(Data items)
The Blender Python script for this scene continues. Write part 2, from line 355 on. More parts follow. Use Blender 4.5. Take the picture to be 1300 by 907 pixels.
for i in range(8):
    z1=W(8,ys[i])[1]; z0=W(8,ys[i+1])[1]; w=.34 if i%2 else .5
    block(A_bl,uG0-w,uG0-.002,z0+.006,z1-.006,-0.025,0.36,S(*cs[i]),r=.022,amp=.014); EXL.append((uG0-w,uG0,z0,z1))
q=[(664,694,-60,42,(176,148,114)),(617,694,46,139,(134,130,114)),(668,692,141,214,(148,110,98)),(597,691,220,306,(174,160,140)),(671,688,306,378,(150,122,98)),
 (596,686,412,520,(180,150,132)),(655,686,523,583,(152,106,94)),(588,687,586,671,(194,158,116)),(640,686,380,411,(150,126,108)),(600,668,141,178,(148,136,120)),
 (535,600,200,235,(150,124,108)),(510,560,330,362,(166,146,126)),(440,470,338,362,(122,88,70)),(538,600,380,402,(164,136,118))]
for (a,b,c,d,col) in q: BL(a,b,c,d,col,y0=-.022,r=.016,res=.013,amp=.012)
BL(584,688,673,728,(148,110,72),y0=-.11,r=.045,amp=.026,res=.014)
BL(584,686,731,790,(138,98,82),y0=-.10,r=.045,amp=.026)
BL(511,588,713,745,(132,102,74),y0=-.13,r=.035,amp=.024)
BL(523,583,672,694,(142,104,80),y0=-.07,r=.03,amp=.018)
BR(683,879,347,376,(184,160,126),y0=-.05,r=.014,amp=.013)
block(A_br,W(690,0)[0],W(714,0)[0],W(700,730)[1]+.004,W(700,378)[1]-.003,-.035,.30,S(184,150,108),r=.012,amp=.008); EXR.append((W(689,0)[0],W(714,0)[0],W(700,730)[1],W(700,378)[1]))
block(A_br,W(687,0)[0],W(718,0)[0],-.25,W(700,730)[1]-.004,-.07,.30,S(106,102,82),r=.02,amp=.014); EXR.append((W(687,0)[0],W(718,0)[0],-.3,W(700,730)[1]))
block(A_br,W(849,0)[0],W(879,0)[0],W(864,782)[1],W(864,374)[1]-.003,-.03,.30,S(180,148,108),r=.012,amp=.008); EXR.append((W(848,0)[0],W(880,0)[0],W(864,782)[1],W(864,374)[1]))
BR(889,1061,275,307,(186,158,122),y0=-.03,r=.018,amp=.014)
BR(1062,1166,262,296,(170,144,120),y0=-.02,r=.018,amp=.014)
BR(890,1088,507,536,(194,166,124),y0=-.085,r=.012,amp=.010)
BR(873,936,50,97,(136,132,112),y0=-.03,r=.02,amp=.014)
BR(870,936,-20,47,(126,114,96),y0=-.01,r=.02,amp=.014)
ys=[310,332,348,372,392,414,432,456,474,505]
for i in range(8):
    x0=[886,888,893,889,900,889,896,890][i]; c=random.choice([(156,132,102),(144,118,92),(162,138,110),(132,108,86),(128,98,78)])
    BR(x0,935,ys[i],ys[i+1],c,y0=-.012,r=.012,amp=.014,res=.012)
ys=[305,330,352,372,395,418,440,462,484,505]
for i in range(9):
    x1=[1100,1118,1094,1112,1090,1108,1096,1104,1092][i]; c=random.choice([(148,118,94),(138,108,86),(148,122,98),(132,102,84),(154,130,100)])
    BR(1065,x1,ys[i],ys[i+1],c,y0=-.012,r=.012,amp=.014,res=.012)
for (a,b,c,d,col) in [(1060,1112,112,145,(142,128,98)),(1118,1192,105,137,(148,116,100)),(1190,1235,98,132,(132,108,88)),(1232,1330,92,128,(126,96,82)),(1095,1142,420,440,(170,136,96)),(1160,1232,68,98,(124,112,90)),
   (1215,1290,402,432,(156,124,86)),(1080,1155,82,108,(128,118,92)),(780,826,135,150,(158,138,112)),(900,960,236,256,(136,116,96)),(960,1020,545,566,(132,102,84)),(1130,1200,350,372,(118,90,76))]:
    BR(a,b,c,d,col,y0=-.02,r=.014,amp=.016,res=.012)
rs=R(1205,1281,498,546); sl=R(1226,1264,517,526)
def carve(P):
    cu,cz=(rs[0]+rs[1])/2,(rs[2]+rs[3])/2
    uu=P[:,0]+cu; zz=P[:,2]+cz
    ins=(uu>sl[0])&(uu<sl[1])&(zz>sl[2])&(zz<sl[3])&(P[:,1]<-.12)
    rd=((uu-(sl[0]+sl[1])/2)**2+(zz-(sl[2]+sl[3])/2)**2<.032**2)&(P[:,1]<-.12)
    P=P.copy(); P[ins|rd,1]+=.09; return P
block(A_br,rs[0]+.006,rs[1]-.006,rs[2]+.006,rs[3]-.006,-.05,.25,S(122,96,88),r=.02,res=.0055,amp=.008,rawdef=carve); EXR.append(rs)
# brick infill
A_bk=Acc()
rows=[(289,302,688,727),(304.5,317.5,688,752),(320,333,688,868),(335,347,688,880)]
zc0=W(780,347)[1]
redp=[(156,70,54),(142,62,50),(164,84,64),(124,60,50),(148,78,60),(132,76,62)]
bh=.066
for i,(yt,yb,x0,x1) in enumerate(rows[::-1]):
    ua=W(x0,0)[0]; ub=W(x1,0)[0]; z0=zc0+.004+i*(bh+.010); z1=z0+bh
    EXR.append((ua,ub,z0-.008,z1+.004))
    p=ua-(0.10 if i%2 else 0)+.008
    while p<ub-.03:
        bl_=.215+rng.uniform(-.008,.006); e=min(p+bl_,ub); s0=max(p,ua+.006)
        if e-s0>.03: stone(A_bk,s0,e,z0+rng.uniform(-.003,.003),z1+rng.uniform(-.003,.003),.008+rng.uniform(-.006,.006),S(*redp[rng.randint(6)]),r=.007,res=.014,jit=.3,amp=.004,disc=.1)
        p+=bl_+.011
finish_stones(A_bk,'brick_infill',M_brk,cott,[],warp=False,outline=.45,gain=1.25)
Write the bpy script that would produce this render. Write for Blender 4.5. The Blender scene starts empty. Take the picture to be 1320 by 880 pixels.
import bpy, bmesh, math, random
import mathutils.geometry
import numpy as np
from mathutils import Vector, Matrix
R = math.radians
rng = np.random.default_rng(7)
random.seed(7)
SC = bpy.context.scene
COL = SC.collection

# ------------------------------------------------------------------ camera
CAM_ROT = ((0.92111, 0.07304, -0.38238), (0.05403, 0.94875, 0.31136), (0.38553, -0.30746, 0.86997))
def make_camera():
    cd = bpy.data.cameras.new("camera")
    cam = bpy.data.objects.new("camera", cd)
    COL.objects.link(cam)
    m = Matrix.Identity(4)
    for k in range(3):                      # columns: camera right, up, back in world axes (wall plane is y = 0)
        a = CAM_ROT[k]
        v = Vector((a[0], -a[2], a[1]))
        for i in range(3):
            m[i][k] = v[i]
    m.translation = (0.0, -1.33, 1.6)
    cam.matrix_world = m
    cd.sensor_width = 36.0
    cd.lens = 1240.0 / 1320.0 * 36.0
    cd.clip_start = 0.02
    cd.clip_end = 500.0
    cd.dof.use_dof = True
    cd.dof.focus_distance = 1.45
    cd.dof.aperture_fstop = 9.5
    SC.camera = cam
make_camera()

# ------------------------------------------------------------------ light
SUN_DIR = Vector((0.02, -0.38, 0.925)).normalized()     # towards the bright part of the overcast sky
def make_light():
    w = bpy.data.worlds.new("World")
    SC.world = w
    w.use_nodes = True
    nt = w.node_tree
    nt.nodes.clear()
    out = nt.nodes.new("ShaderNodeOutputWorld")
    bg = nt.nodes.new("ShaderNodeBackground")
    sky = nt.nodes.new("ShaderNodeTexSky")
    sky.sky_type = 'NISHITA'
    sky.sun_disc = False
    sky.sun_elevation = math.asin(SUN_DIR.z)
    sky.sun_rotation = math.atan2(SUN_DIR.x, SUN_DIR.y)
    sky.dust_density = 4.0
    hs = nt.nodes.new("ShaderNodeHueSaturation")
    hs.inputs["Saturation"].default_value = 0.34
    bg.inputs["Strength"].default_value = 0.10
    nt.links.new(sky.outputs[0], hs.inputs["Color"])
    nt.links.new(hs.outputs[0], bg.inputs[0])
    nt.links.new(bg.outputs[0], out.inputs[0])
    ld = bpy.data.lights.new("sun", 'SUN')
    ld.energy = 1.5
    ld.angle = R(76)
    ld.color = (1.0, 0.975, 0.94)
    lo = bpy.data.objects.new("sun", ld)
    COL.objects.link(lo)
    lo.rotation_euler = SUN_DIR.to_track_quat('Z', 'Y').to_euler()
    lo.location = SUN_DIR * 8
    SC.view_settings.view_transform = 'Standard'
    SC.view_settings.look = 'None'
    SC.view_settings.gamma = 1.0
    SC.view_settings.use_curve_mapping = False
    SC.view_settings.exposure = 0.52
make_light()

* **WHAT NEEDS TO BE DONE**
Print exactly the lines from the one containing "Write the bpy" to the one containing "COL = SC.collection", both included, and nothing else.

* **SOLUTION**
Write the bpy script that would produce this render. Write for Blender 4.5. The Blender scene starts empty. Take the picture to be 1320 by 880 pixels.
import bpy, bmesh, math, random
import mathutils.geometry
import numpy as np
from mathutils import Vector, Matrix
R = math.radians
rng = np.random.default_rng(7)
random.seed(7)
SC = bpy.context.scene
COL = SC.collection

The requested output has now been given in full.